→ Written exercise:
Write out exactly the lines from the start of the entries through the one that contains "random.seed(4); rng = np.random.default_rng(7)", including both.

------ Material to process ------

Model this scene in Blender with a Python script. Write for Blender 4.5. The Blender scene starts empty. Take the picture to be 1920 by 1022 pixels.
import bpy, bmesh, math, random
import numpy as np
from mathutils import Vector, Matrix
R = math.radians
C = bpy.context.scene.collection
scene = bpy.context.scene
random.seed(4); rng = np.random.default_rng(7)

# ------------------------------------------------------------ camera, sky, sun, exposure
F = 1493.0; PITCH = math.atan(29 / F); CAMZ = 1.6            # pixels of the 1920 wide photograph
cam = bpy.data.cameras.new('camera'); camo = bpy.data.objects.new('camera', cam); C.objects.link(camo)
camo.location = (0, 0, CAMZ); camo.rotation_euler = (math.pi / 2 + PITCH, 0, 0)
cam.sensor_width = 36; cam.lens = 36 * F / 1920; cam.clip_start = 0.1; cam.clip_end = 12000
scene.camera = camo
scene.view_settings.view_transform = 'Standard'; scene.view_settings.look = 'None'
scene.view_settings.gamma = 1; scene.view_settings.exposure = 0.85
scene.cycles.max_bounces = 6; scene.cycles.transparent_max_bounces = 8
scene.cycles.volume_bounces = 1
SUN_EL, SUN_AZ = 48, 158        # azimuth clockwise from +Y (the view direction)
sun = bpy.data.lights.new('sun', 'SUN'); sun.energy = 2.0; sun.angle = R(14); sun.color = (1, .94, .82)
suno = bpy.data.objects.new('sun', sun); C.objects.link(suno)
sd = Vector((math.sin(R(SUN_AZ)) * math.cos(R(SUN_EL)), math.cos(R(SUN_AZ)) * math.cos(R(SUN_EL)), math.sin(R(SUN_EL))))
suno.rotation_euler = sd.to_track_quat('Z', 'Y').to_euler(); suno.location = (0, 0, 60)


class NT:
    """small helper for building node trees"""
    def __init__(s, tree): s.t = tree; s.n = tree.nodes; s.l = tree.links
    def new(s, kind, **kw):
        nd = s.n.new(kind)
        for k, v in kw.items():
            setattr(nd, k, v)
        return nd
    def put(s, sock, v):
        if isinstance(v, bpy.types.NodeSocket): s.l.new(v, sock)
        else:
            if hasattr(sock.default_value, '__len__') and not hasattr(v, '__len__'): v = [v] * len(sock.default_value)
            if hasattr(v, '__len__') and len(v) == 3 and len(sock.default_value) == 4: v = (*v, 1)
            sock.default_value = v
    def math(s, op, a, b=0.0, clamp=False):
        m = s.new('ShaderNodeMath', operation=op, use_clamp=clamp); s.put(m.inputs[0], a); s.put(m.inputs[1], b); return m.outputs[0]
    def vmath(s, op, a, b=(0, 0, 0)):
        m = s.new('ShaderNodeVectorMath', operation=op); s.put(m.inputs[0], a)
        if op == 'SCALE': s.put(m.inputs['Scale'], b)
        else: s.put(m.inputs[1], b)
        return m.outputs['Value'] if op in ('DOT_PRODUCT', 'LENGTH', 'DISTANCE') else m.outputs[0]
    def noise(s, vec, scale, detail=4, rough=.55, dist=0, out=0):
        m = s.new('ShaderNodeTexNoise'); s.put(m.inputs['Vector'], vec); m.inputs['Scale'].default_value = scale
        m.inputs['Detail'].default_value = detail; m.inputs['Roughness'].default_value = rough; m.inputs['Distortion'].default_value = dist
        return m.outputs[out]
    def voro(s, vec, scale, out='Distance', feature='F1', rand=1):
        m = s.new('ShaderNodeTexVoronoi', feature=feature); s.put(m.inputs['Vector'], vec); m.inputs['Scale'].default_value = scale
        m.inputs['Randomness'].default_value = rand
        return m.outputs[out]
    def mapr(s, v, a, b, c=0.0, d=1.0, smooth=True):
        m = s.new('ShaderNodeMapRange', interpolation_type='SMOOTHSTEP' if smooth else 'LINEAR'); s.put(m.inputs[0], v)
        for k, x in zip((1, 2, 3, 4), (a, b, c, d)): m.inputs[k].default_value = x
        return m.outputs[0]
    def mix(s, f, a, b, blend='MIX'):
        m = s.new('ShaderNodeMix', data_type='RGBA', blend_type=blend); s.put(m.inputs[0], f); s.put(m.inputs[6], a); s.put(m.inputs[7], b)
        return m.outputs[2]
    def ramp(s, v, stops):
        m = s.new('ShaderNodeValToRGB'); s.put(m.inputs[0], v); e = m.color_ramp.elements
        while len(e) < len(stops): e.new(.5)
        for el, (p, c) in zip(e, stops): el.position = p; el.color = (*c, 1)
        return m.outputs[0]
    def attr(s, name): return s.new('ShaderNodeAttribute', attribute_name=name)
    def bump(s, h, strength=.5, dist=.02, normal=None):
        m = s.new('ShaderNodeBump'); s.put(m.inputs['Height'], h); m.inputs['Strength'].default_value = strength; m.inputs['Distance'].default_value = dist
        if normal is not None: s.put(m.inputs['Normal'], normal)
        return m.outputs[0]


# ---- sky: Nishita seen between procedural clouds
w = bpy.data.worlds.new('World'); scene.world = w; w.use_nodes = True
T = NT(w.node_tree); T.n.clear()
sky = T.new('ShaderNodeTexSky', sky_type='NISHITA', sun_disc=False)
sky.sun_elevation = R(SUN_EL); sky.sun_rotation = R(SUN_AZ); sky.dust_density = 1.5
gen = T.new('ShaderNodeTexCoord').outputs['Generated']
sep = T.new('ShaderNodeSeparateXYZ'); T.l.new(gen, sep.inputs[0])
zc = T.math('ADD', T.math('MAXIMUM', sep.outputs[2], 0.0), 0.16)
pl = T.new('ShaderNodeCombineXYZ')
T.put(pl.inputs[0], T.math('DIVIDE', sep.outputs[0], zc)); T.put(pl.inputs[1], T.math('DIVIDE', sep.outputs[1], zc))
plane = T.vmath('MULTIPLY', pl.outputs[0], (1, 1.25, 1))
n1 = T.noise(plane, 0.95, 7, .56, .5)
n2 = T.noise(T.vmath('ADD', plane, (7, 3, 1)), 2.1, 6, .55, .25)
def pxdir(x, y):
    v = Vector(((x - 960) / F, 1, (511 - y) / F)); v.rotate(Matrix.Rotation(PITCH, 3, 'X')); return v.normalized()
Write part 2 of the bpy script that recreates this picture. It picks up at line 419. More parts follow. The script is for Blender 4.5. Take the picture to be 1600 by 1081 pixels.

------

→ Correct output:
Model this scene in Blender with a Python script. Write for Blender 4.5. The Blender scene starts empty. Take the picture to be 1920 by 1022 pixels.
import bpy, bmesh, math, random
import numpy as np
from mathutils import Vector, Matrix
R = math.radians
C = bpy.context.scene.collection
scene = bpy.context.scene
random.seed(4); rng = np.random.default_rng(7)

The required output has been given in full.